The Corner

Obama: The Center Does Not Hold

I’m less harsh than my colleagues on Obama’s performance from the podium. I’m guessing most people found his delivery, as Ed Morrissey Tweeted last night, energetic and engaged rather than condescending and unpresidential. If anyone was still paying attention when he glared at Republicans at the end, I can’t imagine them being particularly offended by it.
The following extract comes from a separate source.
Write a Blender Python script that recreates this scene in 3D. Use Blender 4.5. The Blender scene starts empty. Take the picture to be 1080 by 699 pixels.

The over-arching problem was that the speech made no sense. Through much of it, Obama adopted a small-bore Clintonian agenda of initiatives meant to address middle-class concerns. Fine as far as it goes. But it worked for Clinton because he was pushing back against a Republican-controlled Congress that was engaged in a massive over-reach. In this case, Obama is working in concert with a Democratic congress that — at his bidding — is still involved in massive over-reach. School uniforms and the V-chip would have gotten Clinton nothing if he had still been pushing his health-care overhaul. Similarly, the political effect of Obama’s smaller proposals — all poll-tested to the max, I’m assuming — will be washed away by the continuing opposition to his hugely unpopular health-care bill.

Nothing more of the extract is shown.